Complied. See first paragraph under “Business-General.”
Competition
24. Please revise to disclose the number of hotels you will compete with on Solarte Island.
Complied.
Employees
25. Please revise to provide your current employee data.
Complied.
Plan of Distribution
26. We note that this offering will be conducted through Karen E. Campo. Please revise to clarify the exemption she will rely upon in conducting this offering. If she will rely on Rule 3a4-1, please tell us supplementally how each element of the safe harbor will be met.
Complied. Ms. Campo is not subject to a statutory disqualification. She will not be compensated, directly or indirectly, for her selling efforts. She is not and has not been an associated person of a broker dealer for the past 12 months. She intends to perform substantial duties following the offering, which duties will not involve transactions in securities.
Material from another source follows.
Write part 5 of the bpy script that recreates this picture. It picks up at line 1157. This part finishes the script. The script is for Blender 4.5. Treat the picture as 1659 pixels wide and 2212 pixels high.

She has not participated in any other offering in the last 12 months.
Undertakings
27. Please review the undertakings under Item 512 of Regulation S-K and tell us why you did not include the undertakings of Item 512(a)(4) and 512(a)(5)(ii).
Complied.The undertakings were inadvertently left out.
Exhibit
28. Exhibit 10, which should be your purchase contract, is not visible on EDGAR. Please file an accessible version of the purchase contract with your next amendment.
Complied.
29. Please tell us why 1.6 million shares included in your legality opinion when you are only offering 1.5 million.
There are 1.5 million shares offered by the company and 100,000 by the Selling Stockholders.